---- Dataset excerpt

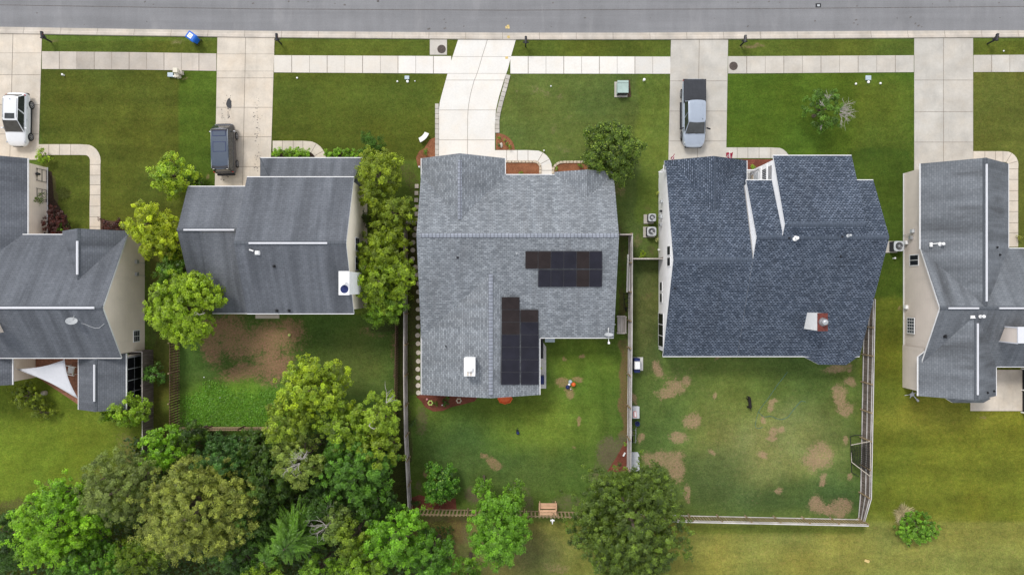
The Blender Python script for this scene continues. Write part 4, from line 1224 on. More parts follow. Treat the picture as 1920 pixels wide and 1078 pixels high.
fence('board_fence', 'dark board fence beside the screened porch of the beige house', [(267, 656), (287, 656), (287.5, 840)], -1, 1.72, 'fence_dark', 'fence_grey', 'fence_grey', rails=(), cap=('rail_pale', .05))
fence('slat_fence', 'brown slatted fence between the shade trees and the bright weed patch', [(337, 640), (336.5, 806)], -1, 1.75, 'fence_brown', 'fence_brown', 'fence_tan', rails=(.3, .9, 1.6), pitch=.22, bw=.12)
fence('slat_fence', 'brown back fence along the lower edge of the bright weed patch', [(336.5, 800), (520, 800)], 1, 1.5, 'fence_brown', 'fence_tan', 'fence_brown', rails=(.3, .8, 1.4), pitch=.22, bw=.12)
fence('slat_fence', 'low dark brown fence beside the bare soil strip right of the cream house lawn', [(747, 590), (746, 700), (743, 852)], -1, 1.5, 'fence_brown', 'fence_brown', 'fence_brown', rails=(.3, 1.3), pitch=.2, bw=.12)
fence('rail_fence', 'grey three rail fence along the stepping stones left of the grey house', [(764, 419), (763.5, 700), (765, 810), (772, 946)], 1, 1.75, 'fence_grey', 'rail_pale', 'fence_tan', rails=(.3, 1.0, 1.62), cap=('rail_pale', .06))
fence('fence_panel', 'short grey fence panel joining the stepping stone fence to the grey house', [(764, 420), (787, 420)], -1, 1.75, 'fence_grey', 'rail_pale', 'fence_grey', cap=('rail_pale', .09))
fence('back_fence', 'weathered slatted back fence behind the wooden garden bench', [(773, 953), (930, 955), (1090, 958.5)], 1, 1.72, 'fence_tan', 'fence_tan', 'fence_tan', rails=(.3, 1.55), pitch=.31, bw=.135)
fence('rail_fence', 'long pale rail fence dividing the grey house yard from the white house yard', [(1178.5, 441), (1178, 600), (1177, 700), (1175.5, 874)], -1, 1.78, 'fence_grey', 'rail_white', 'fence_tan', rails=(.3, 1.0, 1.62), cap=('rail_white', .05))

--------

_Objective_. Locate and copy each line in the data above that includes the word "from".

_Exercise response_.
The Blender Python script for this scene continues. Write part 4, from line 1224 on. More parts follow. Treat the picture as 1920 pixels wide and 1078 pixels high.
fence('rail_fence', 'long pale rail fence dividing the grey house yard from the white house yard', [(1178.5, 441), (1178, 600), (1177, 700), (1175.5, 874)], -1, 1.78, 'fence_grey', 'rail_white', 'fence_tan', rails=(.3, 1.0, 1.62), cap=('rail_white', .05))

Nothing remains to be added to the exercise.